Output the data exactly, with every line intact.

[Recorded information]:

# # # # #

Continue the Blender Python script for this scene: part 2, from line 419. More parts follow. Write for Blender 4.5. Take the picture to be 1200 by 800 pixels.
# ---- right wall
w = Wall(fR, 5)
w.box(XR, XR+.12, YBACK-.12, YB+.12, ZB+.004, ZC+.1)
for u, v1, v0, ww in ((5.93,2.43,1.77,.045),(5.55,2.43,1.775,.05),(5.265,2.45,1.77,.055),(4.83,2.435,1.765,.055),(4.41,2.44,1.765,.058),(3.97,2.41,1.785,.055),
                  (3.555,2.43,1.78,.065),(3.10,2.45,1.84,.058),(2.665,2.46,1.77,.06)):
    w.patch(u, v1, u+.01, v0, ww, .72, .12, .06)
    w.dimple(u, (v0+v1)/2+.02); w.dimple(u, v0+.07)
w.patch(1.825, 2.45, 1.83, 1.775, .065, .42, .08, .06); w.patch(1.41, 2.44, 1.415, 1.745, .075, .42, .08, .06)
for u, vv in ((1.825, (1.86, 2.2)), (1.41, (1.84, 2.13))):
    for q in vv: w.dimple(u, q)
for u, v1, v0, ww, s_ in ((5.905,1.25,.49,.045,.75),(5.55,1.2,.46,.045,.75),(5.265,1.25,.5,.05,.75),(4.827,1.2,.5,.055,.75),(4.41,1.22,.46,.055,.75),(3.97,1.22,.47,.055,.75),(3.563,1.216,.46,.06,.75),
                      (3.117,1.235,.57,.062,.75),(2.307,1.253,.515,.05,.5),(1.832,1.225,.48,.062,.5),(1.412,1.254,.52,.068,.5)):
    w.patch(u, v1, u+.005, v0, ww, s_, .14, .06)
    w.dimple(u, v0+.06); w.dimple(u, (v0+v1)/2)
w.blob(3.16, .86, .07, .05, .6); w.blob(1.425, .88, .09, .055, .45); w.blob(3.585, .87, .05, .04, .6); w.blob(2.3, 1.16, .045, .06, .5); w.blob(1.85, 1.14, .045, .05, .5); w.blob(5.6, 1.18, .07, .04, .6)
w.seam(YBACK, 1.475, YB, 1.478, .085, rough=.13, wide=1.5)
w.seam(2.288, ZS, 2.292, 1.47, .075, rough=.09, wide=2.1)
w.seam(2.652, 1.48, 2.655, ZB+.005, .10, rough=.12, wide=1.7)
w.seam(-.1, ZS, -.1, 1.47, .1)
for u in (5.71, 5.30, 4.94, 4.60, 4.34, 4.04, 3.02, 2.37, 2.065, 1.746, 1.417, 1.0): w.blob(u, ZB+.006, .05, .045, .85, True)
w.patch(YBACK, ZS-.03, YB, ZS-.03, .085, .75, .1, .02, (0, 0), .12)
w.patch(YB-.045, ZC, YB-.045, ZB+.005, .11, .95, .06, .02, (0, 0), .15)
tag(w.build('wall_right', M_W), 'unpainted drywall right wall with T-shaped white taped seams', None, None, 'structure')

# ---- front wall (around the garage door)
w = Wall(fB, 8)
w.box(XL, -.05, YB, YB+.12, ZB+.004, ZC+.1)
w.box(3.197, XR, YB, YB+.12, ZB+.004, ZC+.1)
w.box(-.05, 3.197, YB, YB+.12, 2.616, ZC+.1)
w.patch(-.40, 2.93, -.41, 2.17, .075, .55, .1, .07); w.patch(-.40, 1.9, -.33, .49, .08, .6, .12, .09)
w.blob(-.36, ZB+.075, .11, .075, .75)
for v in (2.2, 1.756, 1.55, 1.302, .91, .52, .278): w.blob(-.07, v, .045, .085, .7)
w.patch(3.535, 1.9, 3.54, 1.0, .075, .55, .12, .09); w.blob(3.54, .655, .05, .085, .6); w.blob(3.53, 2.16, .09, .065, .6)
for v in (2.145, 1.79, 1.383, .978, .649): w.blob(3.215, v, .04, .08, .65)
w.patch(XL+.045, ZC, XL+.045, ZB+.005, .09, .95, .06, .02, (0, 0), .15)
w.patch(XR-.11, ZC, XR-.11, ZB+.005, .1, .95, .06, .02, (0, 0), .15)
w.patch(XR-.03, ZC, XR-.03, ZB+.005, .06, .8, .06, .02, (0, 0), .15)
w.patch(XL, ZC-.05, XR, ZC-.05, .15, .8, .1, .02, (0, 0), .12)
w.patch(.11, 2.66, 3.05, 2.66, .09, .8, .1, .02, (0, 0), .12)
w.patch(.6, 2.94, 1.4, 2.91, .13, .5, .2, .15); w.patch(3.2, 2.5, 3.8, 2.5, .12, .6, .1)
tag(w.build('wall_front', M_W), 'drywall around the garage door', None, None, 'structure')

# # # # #

[Result]:
Continue the Blender Python script for this scene: part 2, from line 419. More parts follow. Write for Blender 4.5. Take the picture to be 1200 by 800 pixels.
# ---- right wall
w = Wall(fR, 5)
w.box(XR, XR+.12, YBACK-.12, YB+.12, ZB+.004, ZC+.1)
for u, v1, v0, ww in ((5.93,2.43,1.77,.045),(5.55,2.43,1.775,.05),(5.265,2.45,1.77,.055),(4.83,2.435,1.765,.055),(4.41,2.44,1.765,.058),(3.97,2.41,1.785,.055),
                  (3.555,2.43,1.78,.065),(3.10,2.45,1.84,.058),(2.665,2.46,1.77,.06)):
    w.patch(u, v1, u+.01, v0, ww, .72, .12, .06)
    w.dimple(u, (v0+v1)/2+.02); w.dimple(u, v0+.07)
w.patch(1.825, 2.45, 1.83, 1.775, .065, .42, .08, .06); w.patch(1.41, 2.44, 1.415, 1.745, .075, .42, .08, .06)
for u, vv in ((1.825, (1.86, 2.2)), (1.41, (1.84, 2.13))):
    for q in vv: w.dimple(u, q)
for u, v1, v0, ww, s_ in ((5.905,1.25,.49,.045,.75),(5.55,1.2,.46,.045,.75),(5.265,1.25,.5,.05,.75),(4.827,1.2,.5,.055,.75),(4.41,1.22,.46,.055,.75),(3.97,1.22,.47,.055,.75),(3.563,1.216,.46,.06,.75),
                      (3.117,1.235,.57,.062,.75),(2.307,1.253,.515,.05,.5),(1.832,1.225,.48,.062,.5),(1.412,1.254,.52,.068,.5)):
    w.patch(u, v1, u+.005, v0, ww, s_, .14, .06)
    w.dimple(u, v0+.06); w.dimple(u, (v0+v1)/2)
w.blob(3.16, .86, .07, .05, .6); w.blob(1.425, .88, .09, .055, .45); w.blob(3.585, .87, .05, .04, .6); w.blob(2.3, 1.16, .045, .06, .5); w.blob(1.85, 1.14, .045, .05, .5); w.blob(5.6, 1.18, .07, .04, .6)
w.seam(YBACK, 1.475, YB, 1.478, .085, rough=.13, wide=1.5)
w.seam(2.288, ZS, 2.292, 1.47, .075, rough=.09, wide=2.1)
w.seam(2.652, 1.48, 2.655, ZB+.005, .10, rough=.12, wide=1.7)
w.seam(-.1, ZS, -.1, 1.47, .1)
for u in (5.71, 5.30, 4.94, 4.60, 4.34, 4.04, 3.02, 2.37, 2.065, 1.746, 1.417, 1.0): w.blob(u, ZB+.006, .05, .045, .85, True)
w.patch(YBACK, ZS-.03, YB, ZS-.03, .085, .75, .1, .02, (0, 0), .12)
w.patch(YB-.045, ZC, YB-.045, ZB+.005, .11, .95, .06, .02, (0, 0), .15)
tag(w.build('wall_right', M_W), 'unpainted drywall right wall with T-shaped white taped seams', None, None, 'structure')

# ---- front wall (around the garage door)
w = Wall(fB, 8)
w.box(XL, -.05, YB, YB+.12, ZB+.004, ZC+.1)
w.box(3.197, XR, YB, YB+.12, ZB+.004, ZC+.1)
w.box(-.05, 3.197, YB, YB+.12, 2.616, ZC+.1)
w.patch(-.40, 2.93, -.41, 2.17, .075, .55, .1, .07); w.patch(-.40, 1.9, -.33, .49, .08, .6, .12, .09)
w.blob(-.36, ZB+.075, .11, .075, .75)
for v in (2.2, 1.756, 1.55, 1.302, .91, .52, .278): w.blob(-.07, v, .045, .085, .7)
w.patch(3.535, 1.9, 3.54, 1.0, .075, .55, .12, .09); w.blob(3.54, .655, .05, .085, .6); w.blob(3.53, 2.16, .09, .065, .6)
for v in (2.145, 1.79, 1.383, .978, .649): w.blob(3.215, v, .04, .08, .65)
w.patch(XL+.045, ZC, XL+.045, ZB+.005, .09, .95, .06, .02, (0, 0), .15)
w.patch(XR-.11, ZC, XR-.11, ZB+.005, .1, .95, .06, .02, (0, 0), .15)
w.patch(XR-.03, ZC, XR-.03, ZB+.005, .06, .8, .06, .02, (0, 0), .15)
w.patch(XL, ZC-.05, XR, ZC-.05, .15, .8, .1, .02, (0, 0), .12)
w.patch(.11, 2.66, 3.05, 2.66, .09, .8, .1, .02, (0, 0), .12)
w.patch(.6, 2.94, 1.4, 2.91, .13, .5, .2, .15); w.patch(3.2, 2.5, 3.8, 2.5, .12, .6, .1)
tag(w.build('wall_front', M_W), 'drywall around the garage door', None, None, 'structure')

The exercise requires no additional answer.